Indeed, it was thought that after Buhari, this nonsense would stop but it has continued under President Bola Ahmed Tinubu. We are yet to see any herdsman arrested and tried in the court. Is it a case of Tinubu swearing an oath before Buhari not to touch the herdsmen so that he would be handed over power? We may not know for now, but the signs are ominous.

Thus, in a bid to safeguard themselves, many people in the various communities in the country are coming up with internal arrangements. Part of them is to set up vigilante groups to do the work of conventional security agencies which have refused to do their job.

This was the case in Edo State where not long ago, Fulani herdsmen had slaughtered villagers in their own land. Vigilante groups in that state then rallied to keep a watchful eye on certain movements by certain people.

And so it happened that they saw 16 people in a bus heading to the north in possession of dane guns and other weapons. Being northerners, their being armed set off alarm bells and they were soon killed and burnt.

Instant justice, you may say. It was a precipitate action that shouldn’t have been taken. But then the Edo people were angry and that’s Nigeria for you. Citizens are continually resorting to self-help, given government’s failure to act.

On the Edo killing, I think the Federal Government caused this, especially during the Buhari regime, as earlier mentioned. Herdsmen killed with gusto and in all of Buhari’s eight years, not a single herdsman was prosecuted. Even on the day the Benue State Government buried 72 of her citizens killed by herdsmen, I remember that Buhari never uttered a word, not to talk of visiting.

Even today the herdsmen are still on a killing spree and each bloody episode is followed by empty promises of apprehending them. What a country!

As I wrote this, there were unverified reports of a purported retaliatory killing, this time, of Igbos, in a bus in the northern city of Kano. It was over two days by the time I wrote this. A friend who had contacts in Kano told me security had been beefed up there, with soldiers in strategic positions.

This, he surmised, was an indication that something could have happened which they were trying to hush up. But then, assuming something did happen, I had not heard any condemnation of it by anyone outside Igbo Land. Why would anyone complain when Igbos are always the sacrificial lambs who pay for the actions of others.

So as we blame those who orchestrated the Edo killing, let’s also be blaming the Federal Government. No Nigerian is superior to another. The Edo killing happened because those at the receiving end decided to act by themselves since the concerned authorities are not acting.

I keep saying it that Buhari was the worst thing to happen to Nigeria. The country never witnessed a more sadistic and nepotistic government which contrived to divide Nigeria along ethnic and religious lines. It was the greatest legacy bequeathed to the country by his regime and it appears not yet dead.

Nigeria is a country of pretenders. As long as nothing happens to those claiming ownership of this country, everything is good and okay. But let anything happen to them or theirs and all hell is let loose. As I said, the Edo killing was reprehensive, especially if those killed were innocent hunters travelling to their state of origin for Salah.

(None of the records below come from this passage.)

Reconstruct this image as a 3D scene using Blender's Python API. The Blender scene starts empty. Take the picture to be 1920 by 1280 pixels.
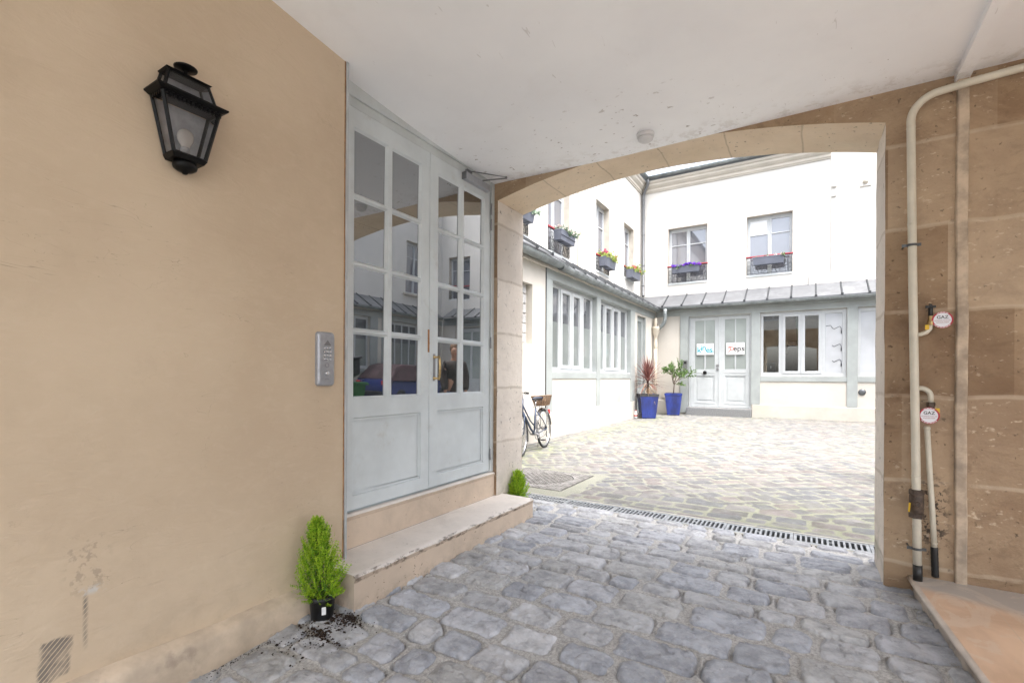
import bpy, bmesh, math, random
import numpy as np
from mathutils import Vector, Matrix, Euler
R = math.radians
random.seed(7)
scene = bpy.context.scene
COL = scene.collection

# ------------------------------------------------------------------ materials
class NT:
    def __init__(s, name):
        s.m = bpy.data.materials.new(name); s.m.use_nodes = True
        s.t = s.m.node_tree; s.n = s.t.nodes; s.l = s.t.links
        s.n.clear()
        s.out = s.n.new('ShaderNodeOutputMaterial')
        s._pos = None
    def new(s, k, **kw):
        n = s.n.new(k)
        for a, b in kw.items(): setattr(n, a, b)
        return n
    def link(s, a, b): s.l.new(a, b)
    def pos(s):
        if s._pos is None: s._pos = s.new('ShaderNodeNewGeometry').outputs['Position']
        return s._pos
    def objco(s): return s.new('ShaderNodeTexCoord').outputs['Object']
    def scaled(s, vec, sc):
        mp = s.new('ShaderNodeMapping'); s.link(vec, mp.inputs['Vector'])
        mp.inputs['Scale'].default_value = sc if hasattr(sc, '__len__') else (sc,)*3
        return mp.outputs[0]
    def noise(s, scale, detail=4, rough=.6, stretch=None, vec=None, dist=0.):
        n = s.new('ShaderNodeTexNoise'); v = vec or s.pos()
        if stretch: v = s.scaled(v, stretch)
        s.link(v, n.inputs['Vector'])
        n.inputs['Scale'].default_value = scale; n.inputs['Detail'].default_value = detail
        n.inputs['Roughness'].default_value = rough; n.inputs['Distortion'].default_value = dist
        return n.outputs['Fac']
    def ramp(s, fac, lo, hi):
        n = s.new('ShaderNodeMapRange'); n.interpolation_type = 'SMOOTHSTEP'
        s.link(fac, n.inputs['Value']); n.inputs['From Min'].default_value = lo; n.inputs['From Max'].default_value = hi
        return n.outputs[0]
    def math(s, op, a, b=None, c=None):
        n = s.new('ShaderNodeMath', operation=op)
        for i, q in enumerate((a, b, c)):
            if q is None: continue
            if isinstance(q, (int, float)): n.inputs[i].default_value = q
            else: s.link(q, n.inputs[i])
        return n.outputs[0]
    def mix(s, fac, a, b, mode='MIX'):
        n = s.new('ShaderNodeMix', data_type='RGBA', blend_type=mode)
        for sock, q in ((n.inputs[0], fac), (n.inputs[6], a), (n.inputs[7], b)):
            if isinstance(q, (int, float)): sock.default_value = q
            elif isinstance(q, (tuple, list)): sock.default_value = (*q[:3], 1)
            else: s.link(q, sock)
        return n.outputs[2]
    def xyz(s, vec=None):
        n = s.new('ShaderNodeSeparateXYZ'); s.link(vec or s.pos(), n.inputs[0]); return n.outputs
    def inside(s, comp, a, b, soft):
        u = s.ramp(comp, a - soft, a + soft); d = s.ramp(comp, b + soft, b - soft)
        n = s.new('ShaderNodeMapRange'); 
        return s.math('MULTIPLY', u, s.math('SUBTRACT', 1.0, s.ramp(comp, b - soft, b + soft)))
    def bsdf(s, col, rough=.7, metal=0., spec=.5, coat=0.):
        b = s.new('ShaderNodeBsdfPrincipled')
        if isinstance(col, (tuple, list)): b.inputs['Base Color'].default_value = (*col[:3], 1)
        else: s.link(col, b.inputs['Base Color'])
        if isinstance(rough, (int, float)): b.inputs['Roughness'].default_value = rough
        else: s.link(rough, b.inputs['Roughness'])
        b.inputs['Metallic'].default_value = metal
        b.inputs['Specular IOR Level'].default_value = spec
        b.inputs['Coat Weight'].default_value = coat
        s.b = b; return b
    def bump(s, h, strength=.3, dist=.01, prev=None):
        n = s.new('ShaderNodeBump'); s.link(h, n.inputs['Height'])
        n.inputs['Strength'].default_value = strength; n.inputs['Distance'].default_value = dist
        if prev is not None: s.link(prev, n.inputs['Normal'])
        return n.outputs[0]
    def done(s, shader=None, normal=None):
        if normal is not None: s.link(normal, s.b.inputs['Normal'])
        s.link((shader or s.b.outputs[0]), s.out.inputs['Surface'])
        return s.m

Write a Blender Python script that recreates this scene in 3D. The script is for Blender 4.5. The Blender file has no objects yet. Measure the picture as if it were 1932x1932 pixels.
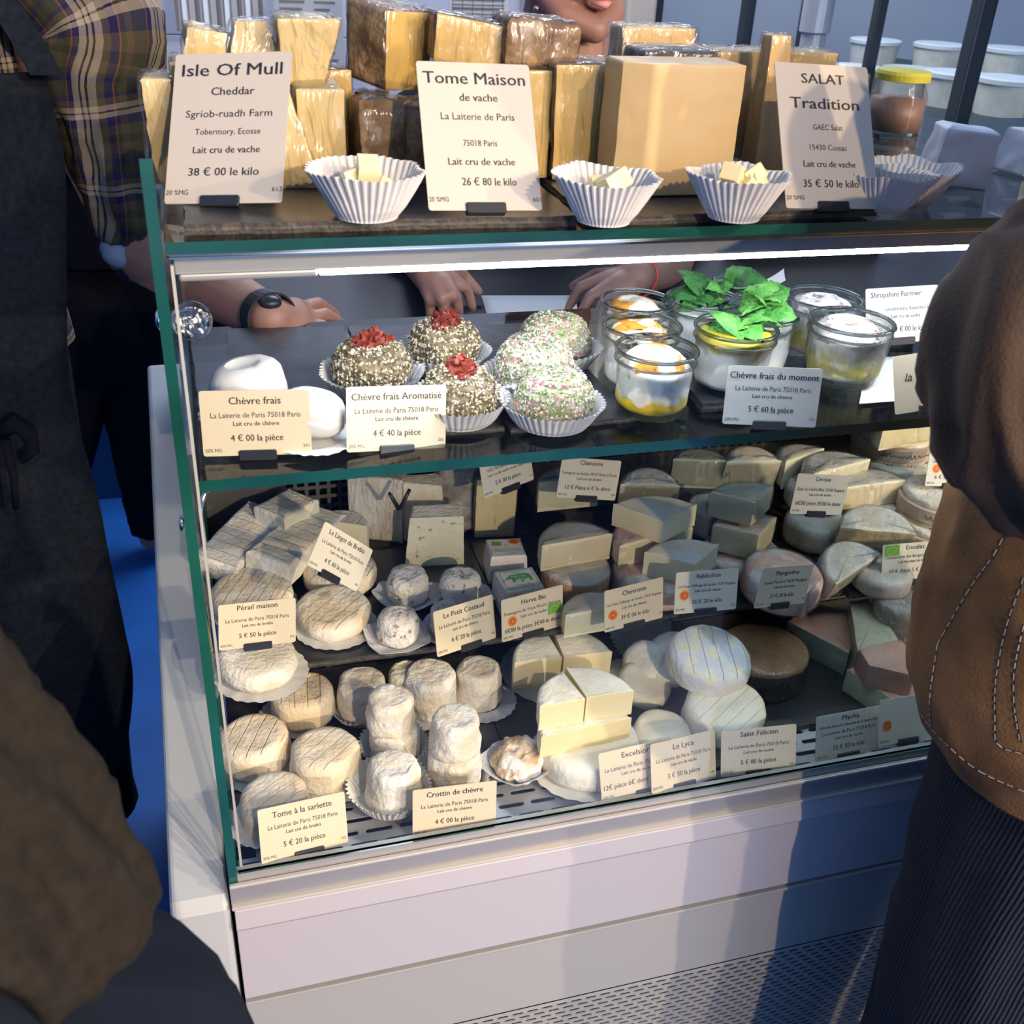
import bpy, bmesh, math, random
from mathutils import Vector, Matrix, Euler, noise
from mathutils.bvhtree import BVHTree
random.seed(7)
PI = math.pi
SC = bpy.context.scene
COL = SC.collection

# ------------------------------------------------------------------ camera, world, lights, exposure
CAMPOS = Vector((0.02, -0.8, 1.44))
AX = Vector((0.96039678, -0.09808252, 0.26080231))    # world X in camera axes (right, down, forward)
AY = Vector((-0.2748622, -0.4870172, 0.82901448))
AZ = Vector((0.04570338, -0.86786754, -0.49468893))
FPX = 1991.6
cam_d = bpy.data.cameras.new('camera')
cam = bpy.data.objects.new('camera', cam_d); COL.objects.link(cam)
cr = Vector((AX[0], AY[0], AZ[0])); cdn = Vector((AX[1], AY[1], AZ[1])); cf = Vector((AX[2], AY[2], AZ[2]))
Mc = Matrix((( cr[0], -cdn[0], -cf[0], CAMPOS[0]), (cr[1], -cdn[1], -cf[1], CAMPOS[1]), (cr[2], -cdn[2], -cf[2], CAMPOS[2]), (0, 0, 0, 1)))
cam.matrix_world = Mc
cam_d.sensor_width = 36; cam_d.lens = FPX / 1932 * 36
cam_d.clip_start = 0.02; cam_d.clip_end = 60
cam_d.dof.use_dof = True; cam_d.dof.focus_distance = 1.15; cam_d.dof.aperture_fstop = 14
SC.camera = cam
SC.view_settings.view_transform = 'Standard'; SC.view_settings.look = 'None'
SC.view_settings.gamma = 1; SC.view_settings.exposure = 0.0
try: SC.view_settings.use_curve_mapping = False
except Exception: pass
SC.cycles.max_bounces = 10; SC.cycles.transparent_max_bounces = 32
SC.cycles.caustics_reflective = False; SC.cycles.caustics_refractive = False
SC.cycles.sample_clamp_indirect = 4

wd = bpy.data.worlds.new('world'); SC.world = wd; wd.use_nodes = True
bg = wd.node_tree.nodes['Background']; bg.inputs[0].default_value = (0.34, 0.55, 1.0, 1); bg.inputs[1].default_value = 0.72

def area(name, loc, target, size, energy, color, sy=None):
    l = bpy.data.lights.new(name, 'AREA'); l.energy = energy; l.color = color; l.size = size
    if sy: l.shape = 'RECTANGLE'; l.size_y = sy
    o = bpy.data.objects.new(name, l); COL.objects.link(o); o.location = loc
    o.rotation_euler = (Vector(target) - Vector(loc)).to_track_quat('-Z', 'Y').to_euler(); return o
def spot(name, loc, target, energy, color, ang=50, rad=0.03):
    l = bpy.data.lights.new(name, 'SPOT'); l.energy = energy; l.color = color; l.spot_size = math.radians(ang); l.spot_blend = 0.5; l.shadow_soft_size = rad
    o = bpy.data.objects.new(name, l); COL.objects.link(o); o.location = loc
    o.rotation_euler = (Vector(target) - Vector(loc)).to_track_quat('-Z', 'Y').to_euler(); return o
area('shopfront_daylight', (1.5, -3.4, 1.9), (0.4, 0, 0.8), 2.2, 40, (0.66, 0.78, 1.0), 1.8)
WARM = (1.0, 0.74, 0.47)
spot('track_spot', (1.25, -2.3, 2.7), (0.45, 0, 0.6), 165, WARM)
spot('track_spot', (2.75, -3.7, 2.6), (0.45, 0, 0.6), 470, WARM, 34)
spot('track_spot', (4.1, -3.3, 2.6), (0.45, 0, 0.6), 500, WARM, 34)
spot('track_spot', (0.75, -4.2, 2.5), (0.35, 0.1, 0.75), 380, WARM, 30)
area('soft_fill_light', (1.9, -2.9, 2.2), (0.4, 0.2, 0.75), 1.5, 26, (1.0, 0.88, 0.74))  # added soft fill aimed into the case, not a lamp of the shop
area('back_room_light', (0.9, 1.9, 2.6), (0.9, 2.2, 0.9), 1.2, 60, (0.86, 0.9, 1.0))

# ------------------------------------------------------------------ pixel rays (1932 frame) used to take positions off the photograph
def ray(px, py):
    v = Vector((px - 966, py - 966, FPX)) / FPX
    return Vector((AX.dot(v), AY.dot(v), AZ.dot(v)))
def at(px, py, x=None, y=None, z=None):
    d = ray(px, py)
    t = (x - CAMPOS.x) / d.x if x is not None else (y - CAMPOS.y) / d.y if y is not None else (z - CAMPOS.z) / d.z
    return CAMPOS + d * t
def ppm(p): return FPX / (Vector(p) - CAMPOS).dot(cf)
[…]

Although some are now beginning to question why anyone would be travelling in a bus with guns if they did not mean any harm, some have also wondered why those victims could have left the vast forests in the north to come to the south to hunt. It sounds strange, truly, but then no one can vouch that they were really those behind the killings in Edo State. Without evidence, their killing was thus very regrettable.

However, as earlier stated, it was a result of pent up anger and frustration by Edo People who were watching their people killed by herdsmen without any arrests by the government. After the recent killing of some Edo People, I did not see their governor come out to fume and order a manhunt for the killers as he did in the aftermath of the killing of the hunters.

I did not hear President Tinubu issue a statement condemning the act and ordering the security agencies to track the killers. But now that those from the north have been killed, see the outrage by both the Edo State Governor and the Presidency. Even northern elders are now shouting blue murder and calling for the arrest of the killers of their brothers.

Yet all these people did not press for the killers of a tertiary institution Christian student, Miss Deborah Samuel, who was murdered in her school in Sokoto for acts perceived by the Muslim students to be against their religion. Those who killed her are still attending classes while some have graduated and Deborah is lying still in her lonely grave, crying out for justice.

It is thus really difficult in this country to look at things objectively without giving in to sentiments. While it may appear mean and heartless to be seen to be justifying the killing of anyone, previous cases of the senseless killing of Christians by Muslims in this country abound.

Wasn’t a man, Gideon Akaluka, killed and beheaded for allegedly ”desecrating” the Koran? Wasn’t a Christian woman killed for warning a Muslim not to perform ablutions in front of her shop at a peak business hour? Weren’t Christians killed in the north as a result of a book, ”Satanic Verses”, written by one Salman Rushdie and which was published in Europe? What connection did Nigerian Christians have with the publisher?

How many northern Islamic clerics condemned the killing of Nigerian Christians, mostly Igbos, at the time? How many of those who carried out the killings were apprehended and tried?  You can now see why it often seems difficult for one to think objectively when certain things happen to certain people in this country.

Yes, no one in their right minds will support the killing of innocents, but all we ask is that the same outrage by the government and others following the retaliatory killing of members of one religion should also be replicated when those of another are killed.

That way, it will not always look like a case of ”we and them”. Had the government done what it should have done by preventing herdsmen from killing and sacking communities across the country and punishing those who do so, the Edo killing would surely not have happened and I would not be writing this.